«Demain la France», de Xavier Patier


Ancien commissaire à l’aménagement du Domaine national de Chambord (2000-2003) et actuel directeur général des services du Conseil départemental de Loir-et-Cher, Xavier Patier vient de publier un essai intitulé Demain la France. Plongée dans les seventies garantie.
Pour ce petit-fils d’Édmond Michelet, alors âgé de douze ans, l’automne de 1970 a été particulièrement mémorable. Le 1er septembre, la voix du catholicisme engagé, François Mauriac, dont l’œuvre devait marquer sa vie et qui constitue, pour ainsi dire, le personnage principal de cette réflexion, a rendu l’âme. Le 9 octobre suivant, c’était au tour de son « Papamond », la figure emblématique de la Résistance chevaleresque; et le 9 novembre, celui de Charles de Gaulle, dont il a toujours partagé cette « certaine idée de la France » dont l’évocation ouvre les Mémoires d’espoir. Or, ces trois hommes étaient profondément croyants, « portés par le même amour de l’Eucharistie dont Saint-François d’Assise avait dit qu’il était le secret de la France » et tous trois étaient réunis par un point commun d’ordre « mystique et non politique ». De façon plus précise, pour Mauriac, « être Français, c’est faire mémoire du crucifié »; pour l’homme du 18 juin, « la France est le pays élu dont il est interdit de désespérer »; enfin, Michelet incarnait et croyait en « une France généreuse, celle pour qui la charité est un courage, une France qui n’a peur de rien ». D’où une conviction commune « qu’il existe une vocation singulière de la France qui engage la Providence ».

Changement de galaxie
Comme il partage leur amour du pays et leur foi, à la lumière de ces positionnements patriotiques et religieux, Xavier Patier revient sur l’Histoire de France du dernier demi-siècle. Depuis 1970, un grand bouleversement est survenu, un « changement de galaxie », une révolution que d’aucuns croient essentiellement d’ordre technologique, mais que lui, rejoignant les propos célèbres de Malraux au sujet du 21e siècle, qualifie de théologique et de spirituelle. En résumé, « la foi a cédé la place à la tentation identitaire, née d’un principe de défiance. La charité a été pervertie en populisme, dérobant aux pauvres la dignité que quinze siècles de catholicité s’étaient efforcés de leur donner. L’espérance a viré au déclinisme, accessoirement forme parachevée de l’anti-gaullisme, brisant au passage les reins des derniers rêves de 1789 » (p. 17). Puis, l’essayiste esquisse la genèse de cette crise.

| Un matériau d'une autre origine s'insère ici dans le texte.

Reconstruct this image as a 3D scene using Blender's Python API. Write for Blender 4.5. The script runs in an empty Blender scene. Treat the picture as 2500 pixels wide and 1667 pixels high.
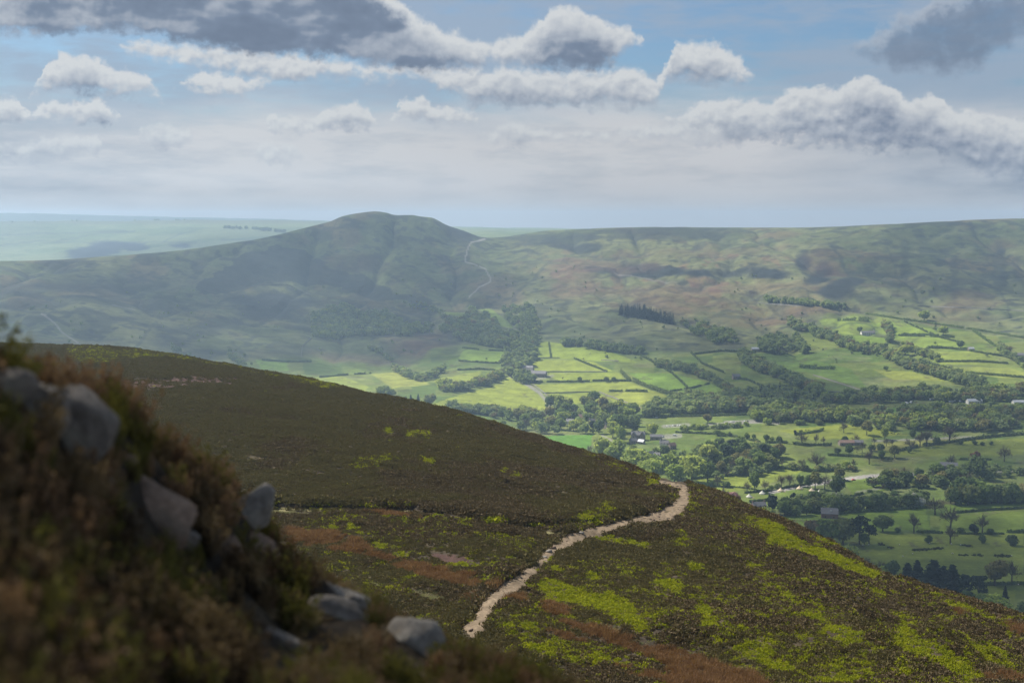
import bpy, math, random
import numpy as np
from mathutils import Vector, Matrix
from mathutils.bvhtree import BVHTree

R = math.radians
rng = np.random.default_rng(7)
random.seed(7)
scn = bpy.context.scene
COL = scn.collection

# ------------------------------------------------------------------ camera
W_, H_, FPX = 2500.0, 1667.0, 3125.0          # photograph size, focal length in its pixels (45 mm)
VH = 542.0                                     # row of the true horizon
CAM = np.array([0.0, 0.0, 290.0])
PITCH = math.atan((H_ / 2 - VH) / FPX)
cp, sp = math.cos(PITCH), math.sin(PITCH)

def ray(u, v):
    """direction through photograph pixel, scaled to unit horizontal length"""
    u = np.asarray(u, float); v = np.asarray(v, float)
    a = (u - W_ / 2) / FPX; b = (H_ / 2 - v) / FPX
    d = np.stack([a, cp + b * sp, -sp + b * cp], -1)
    return d / np.hypot(d[..., 0], d[..., 1])[..., None]

def project(p):
    d = np.asarray(p, float) - CAM
    f = d[..., 1] * cp - d[..., 2] * sp
    return W_ / 2 + FPX * d[..., 0] / f, H_ / 2 - FPX * (d[..., 1] * sp + d[..., 2] * cp) / f

cam_d = bpy.data.cameras.new('camera'); cam = bpy.data.objects.new('camera', cam_d); COL.objects.link(cam)
cam.location = CAM; cam.rotation_euler = (math.pi / 2 - PITCH, 0, 0)
cam_d.lens = 45; cam_d.sensor_width = 36; cam_d.clip_start = 0.2; cam_d.clip_end = 60000
cam_d.dof.use_dof = True; cam_d.dof.focus_distance = 240; cam_d.dof.aperture_fstop = 0.95
scn.camera = cam

# ------------------------------------------------------------------ numeric helpers
def pchip(x, y, xq):
    """monotone cubic through (x, y[..]) along axis 0"""
    x = np.asarray(x, float); y = np.asarray(y, float); xq = np.asarray(xq, float)
    h = np.diff(x); hh = h.reshape((-1,) + (1,) * (y.ndim - 1))
    dl = np.diff(y, axis=0) / hh
    m = np.zeros_like(y)
    if len(x) > 2:
        w1 = 2 * hh[1:] + hh[:-1]; w2 = hh[1:] + 2 * hh[:-1]
        a, b = dl[:-1], dl[1:]
        ok = a * b > 0
        with np.errstate(divide='ignore', invalid='ignore'):
            hm = (w1 + w2) / (w1 / a + w2 / b)
        m[1:-1] = np.where(ok, hm, 0)
    m[0], m[-1] = dl[0], dl[-1]
    i = np.clip(np.searchsorted(x, xq) - 1, 0, len(x) - 2)
    t = ((xq - x[i]) / h[i]).reshape((-1,) + (1,) * (y.ndim - 1))
    hi = h[i].reshape(t.shape)
    t2, t3 = t * t, t * t * t
    return (2*t3-3*t2+1)*y[i] + (t3-2*t2+t)*hi*m[i] + (-2*t3+3*t2)*y[i+1] + (t3-t2)*hi*m[i+1]

_T = np.random.default_rng(3).random((256, 256))
def vnoise(x, y, s=0):
    x = np.asarray(x, float) + s * 17.31; y = np.asarray(y, float) + s * 9.77
    xi = np.floor(x).astype(int); yi = np.floor(y).astype(int)
    fx = x - xi; fy = y - yi
    fx = fx*fx*fx*(fx*(fx*6-15)+10); fy = fy*fy*fy*(fy*(fy*6-15)+10)
    a = _T[xi & 255, yi & 255]; b = _T[(xi+1) & 255, yi & 255]
    c = _T[xi & 255, (yi+1) & 255]; d = _T[(xi+1) & 255, (yi+1) & 255]
    return (a*(1-fx)+b*fx)*(1-fy) + (c*(1-fx)+d*fx)*fy
def fbm(x, y, o=4, s=0):
    r = 0; a = .5; t = 0
    for k in range(o):
        r = r + a * vnoise(x, y, s + k * 3); t += a
        x = x * 2.03 + 5.1; y = y * 2.03 + 1.7; a *= .5
    return r / t
def sstep(a, b, x):
    t = np.clip((x - a) / (b - a), 0, 1); return t * t * (3 - 2 * t)

def inpoly(u, v, poly):
    p = np.asarray(poly, float); r = np.zeros(np.shape(u), bool)
    x0, y0 = p[-1]
    for x1, y1 in p:
        if y0 != y1:
            c = ((y0 > v) != (y1 > v)) & (u < (x1 - x0) * (v - y0) / (y1 - y0) + x0)
            r ^= c
        x0, y0 = x1, y1
    return r
def distline(u, v, pts):
    d = np.full(np.shape(u), 1e9)
    for (x0, y0), (x1, y1) in zip(pts[:-1], pts[1:]):
        dx, dy = x1 - x0, y1 - y0
        t = np.clip(((u-x0)*dx + (v-y0)*dy) / (dx*dx+dy*dy+1e-9), 0, 1)
        d = np.minimum(d, np.hypot(u-x0-t*dx, v-y0-t*dy))
    return d

# ------------------------------------------------------------------ object helpers
def tag(o, label=None, cat=None, group=None, kind=None):
    if label: o['label'] = label
    if cat: o['category'] = cat
    if group: o['group'] = group
    if kind: o['kind'] = kind
    return o
def mesh_data(name, V, F, mats=(), smooth=False, midx=None, uvcol=None):
    me = bpy.data.meshes.new(name)
    V = np.ascontiguousarray(V, np.float32)
    if isinstance(F, np.ndarray):
        n = F.shape[1]; Fl = np.ascontiguousarray(F, np.int32)
        me.vertices.add(len(V)); me.vertices.foreach_set('co', V.ravel())
        me.loops.add(Fl.size); me.loops.foreach_set('vertex_index', Fl.ravel())
        me.polygons.add(len(Fl)); me.polygons.foreach_set('loop_start', np.arange(0, Fl.size, n, dtype=np.int32))
        me.update(calc_edges=True)
    else:
        me.from_pydata([tuple(map(float, p)) for p in V], [], [tuple(map(int, f)) for f in F])
    for m in mats: me.materials.append(m)
    if midx is not None: me.polygons.foreach_set('material_index', np.asarray(midx, np.int32))
    if smooth: me.polygons.foreach_set('use_smooth', np.ones(len(me.polygons), bool))
    if uvcol is not None:
        a = me.attributes.new('tint', 'FLOAT_COLOR', 'POINT')
        c = np.ones((len(V), 4), np.float32); c[:, :3] = uvcol
        a.data.foreach_set('color', c.ravel())
    me.validate()
    return me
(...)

Le changement socioculturel passe d’abord par la révolte politique de Mai 68, suivie de la querelle liturgique consécutive au concile Vatican II (le schisme lefebvriste), les deux renforcées par la « dégradation » calendaire, en vertu de laquelle un divorce s’est opéré entre « les saisons, les activités agricoles, les congés scolaires et le calendrier liturgique ». Se perdait ainsi un « art de cadencer le temps » désormais axé sur la productivité, plutôt que sur l’harmonie.

France ingouvernée
Mentionnant au passage certaines expériences personnelles de foi, montrant les liens existant entre les trois personnages importants de l’automne ’70, décrivant avec beaucoup d’acuité et de justesse la récente évolution du pays, Xavier Patier en arrive à la conclusion que la France n’est pas un pays ingouvernable, mais serait plutôt « ingouvernée », invitant les élites à rouvrir les tombeaux fermés il y a cinquante ans pour se réapproprier les « vertus théologales » qu’ils recèlent et qui peuvent apporter un éclairage utile à la France de demain. Un essai, une réflexion nourrie par une riche culture, une méditation et un témoignage de foi, Demain la France est un ouvrage écrit à l’encre du courage qui, en remettant au cœur du débat l’idée d’un destin national et collectif, va à contre-courant du « politiquement correct » et du langage culpabilisant des nouveaux bigots adulateurs inconditionnels de la tyrannie des minorités.
Michel Lemay
Xavier Patier, Demain la France, Tombeaux de Mauriac, Michelet, De Gaulle, 2020, Les Éditions du Cerf, 193p.